Upon arriving, Bradshaw was quickly introduced to the concept of ohana, a term for family that is inclusive not only of blood relatives but also those who are adopted or intentionally integrated into the family. ”[In] this concept of ohana, you make people a part of your family,” he said. “From the moment I got on the island, my mother-in-law introduced me to her friends, [and] those friends all invite you in and make you part of their family. That is very much the culture of the place: As soon as you arrive, it’s almost like [it’s] everybody’s duty to make sure that you relax and become part of the group.” Through word-of-mouth and personal referrals, he was able to find work on the island, growing his skill set and his reputation in the process.

“When you live on an island, networking is key,” says Hawaiian native Archie Kalepa, a rescue swimmer and accomplished waterman. Due to the small population and subsequently small social scene on the island, there is an increased expectation for integrity. “Word gets around very quickly if you don’t do things right or you have the wrong values toward business,” Kalepa said. “When you live on an island, you’ve got to make sure you’re conscious about [doing] the right thing. The core values of being a good person [equate] to having a good business — not only for profit but maybe for the environment, maybe for the betterment of mankind. Those kinds of things are important to the people of Hawaii when you think about business.”

This awareness of interpersonal behavior is fostered by an awareness of nature innate to Hawaiian life. “When you live on an island, you’re more aware of what’s happening around you, because everything that we do on an island is dictated by weather,” Kalepa said. “You develop a sense or an awareness for your surroundings. Everything is so compounded that you’re really aware of what’s going on around you, and I think that’s the beauty of living in Hawaii.”

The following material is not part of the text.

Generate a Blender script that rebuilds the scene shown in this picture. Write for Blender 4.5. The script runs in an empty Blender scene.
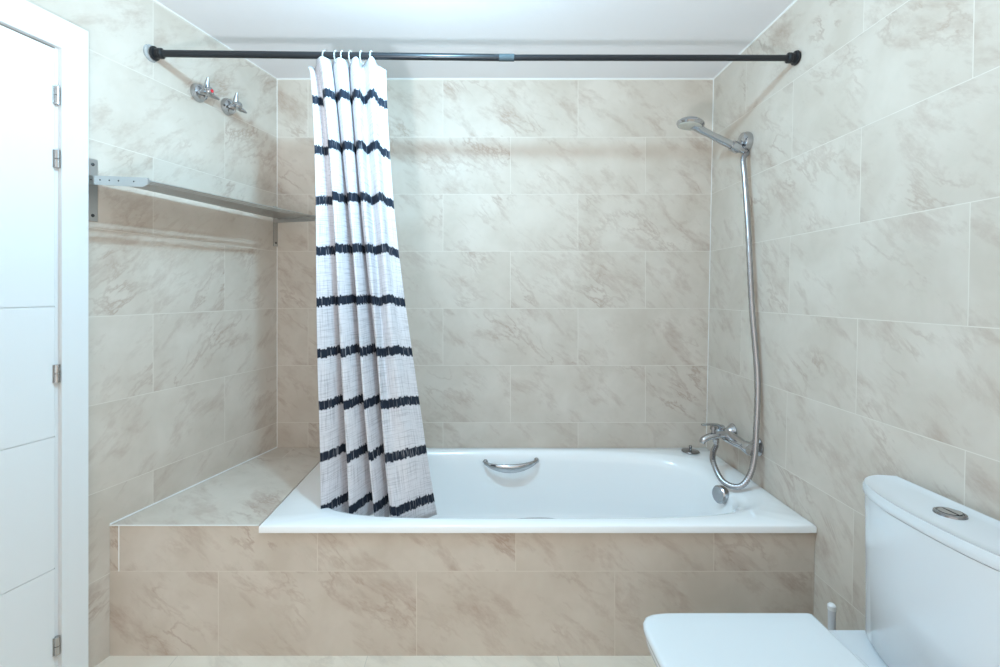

Views from the beaches of Maui
Views from the beaches of Maui Photo courtesy of Go Hawaii

The essence of connectedness — echoing from nature to people — wasn’t lost on Bradshaw. The welcoming spirit and attitude of generosity he felt from the people of Maui made an impact on him immediately, personally and professionally, and led Bradshaw to found Ho’ike Technologies with the spirit of ohana in mind. “I make my clients part of the family,” he said. “Ho’ike means to guide. I adopted that name because so many times you get a consultant to come in and they just run through [the job] and say, ‘Here, I did it.’ I don’t simply do the job for them, I help them understand what we did. That may seem like it takes a little bit longer, but you understand the process.”

“When we talk about managed services, you’ll see this phrase: ‘MSSP,’ [or] managed security service provider,” Bradshaw said. “I take a different approach: I’m not your ‘provider,’ I’m not going to give you something and then walk away — I’m your partner. I’m in this with you. Where you go, we go. If you fail, we fail. If you succeed, then we helped you succeed.”